Corn Weekly Comments May 8

Corn opened the week lower but recovered its losses and bounced higher by the end of the night session. Early selling was tied to spill over pressure from a lower wheat complex as well as from expectations that Monday afternoon’s Crop Progress report will show good planting progress. Early estimate for progress is 34% complete. Forecasts calling for warm dry conditions to prevail for the second corn crop in Brazil added support. This region is expected to see only 58% of normal rainfall over the next 1 to 7 days. US weather forecasts calling for below normal temps for the Northern Plains and Corn Belt added support. Support also came from extremely strong demand, which was evident in last week’s corn shipments pace, which came in at the second highest level this marketing year. Technically today’s close in corn was friendly.

Tuesday’s session opened lower and extended losses throughout the night and into the day. A better-than-expected planting progress for corn started corn on the defense. Most of the major corn producing states were showing good planting progress, but there are three states showing minor delays (IA, CO, KS) but 5 states showing concerning delays (MI, MO, NC, ND, and WI). After trading to another new contract high overnight, profit taking set in to pull corn off its highs. Spill over pressure from the lower wheat complex added pressure. Losses were kept in check from forecasts calling for cool temps for much of the Northern Plains and Corn Belt over the next 7 to 10 days. StoneX increased their corn production estimate for Brazil to 137 MMT vs 135.7 MMT previously. Dr Cordonnier left his corn production estimate for Brazil unchanged at 134 MMT. Argentina’s production estimate was also left unchanged at 62 MMT. Dr Cordonnier still believes the US corn planted acreage will decline by 1 to 2 million.

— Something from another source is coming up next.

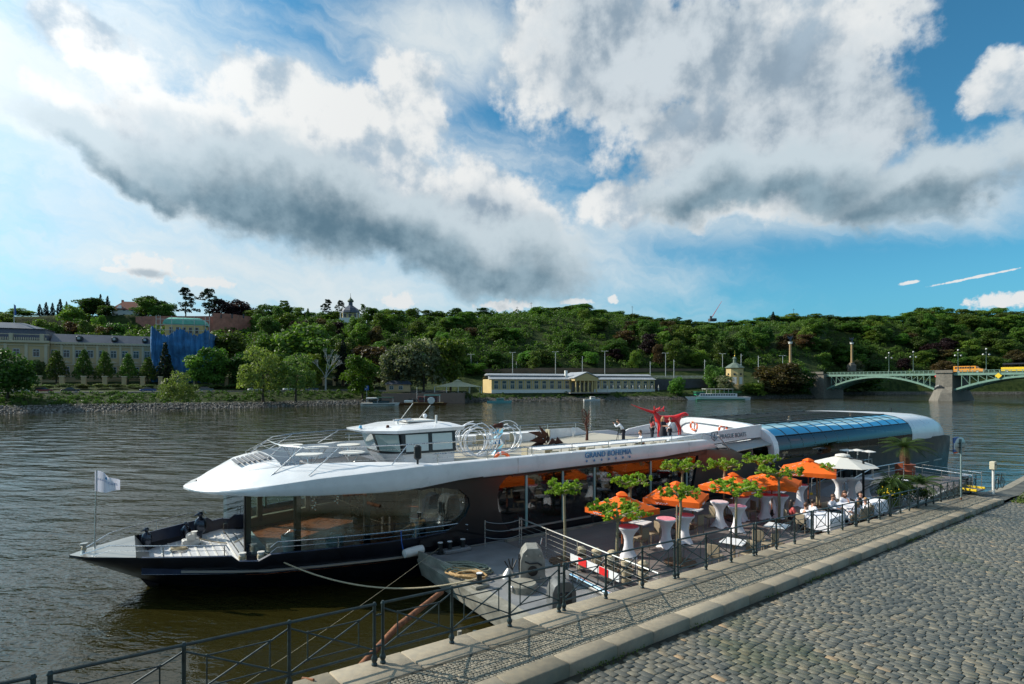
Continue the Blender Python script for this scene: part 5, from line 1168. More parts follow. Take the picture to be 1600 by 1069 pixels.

By midweek corn was trading lower and extended session losses throughout the morning and into the day session. Selling was tied to profit taking and spill over pressure from a sharply lower crude oil market. Crude oil was lower due to pressure from reports that a peace deal was close at hand with Iran. Improving weather conditions added pressure. Technical selling added pressure in corn as sell orders were triggered once corn traded back to its recent highs. Technically Dec corn has not tested its 50% retracement line from its recent high to recent low. That level is $4.85.

Last week’s ethanol production showed a slight recovery. Last week’s pace was estimated at 1.017 million barrels, up 8,000 barrels from the previous week. Stocks are estimated at 26.02 million barrels, up 139,000 barrels from the previous week. Gas demand slipped slightly lower again this week.

To close out the week Thursday, corn opened lower and continued to trade with losses throughout the night and into the day session. News was hard to find for corn, so it took the path of least resistance, following the trend set by the lower wheat and soybeans. Selling was tied to optimism that the war with Iran will soon be ending and that the Strait will soon be open. Losses were trimmed late in the session from reports that Iran is pushing back on signing the agreement. Position squaring ahead of next week’s reports added support.

Estimates for USDA’s May Crop Production report have old crop corn stocks estimated at 2.13 BB vs 2.13 BB last month.

For new crop, USDA is estimating production at 15.93 BB vs 15.78 BB from the Ag Outlook Forum. Yield is estimated at 182.8 bus vs 183.0 bus from the Ag Outlook Forum. New crop stocks are estimated at 1.92 BB vs 1.84 BB from the Ag Outlook Forum.

Old crop world corn stocks are estimated at 296.3 MMT vs 294.8 MMT last month. New crop world corn ending stocks are estimated at 288.5 MMT.

Brazil’s production is estimated at 133.5 MMT vs 132 MMT last month. Argentina’s corn production is estimated at 56.1 MMT vs 52 MMT last month.

Technically Dec corn tested its 50% retracement line ($4.85) from its recent high to recent low. And it held, which is friendly.

Hedgers should target $5.15 to advance 2026 sales to 45%.

July corn support is $4.65. Dec corn support is at $4.83.

For the week, July corn was at $4.7125 down 9.0 cents. Dec corn was at $4.935 down 5.25 cents.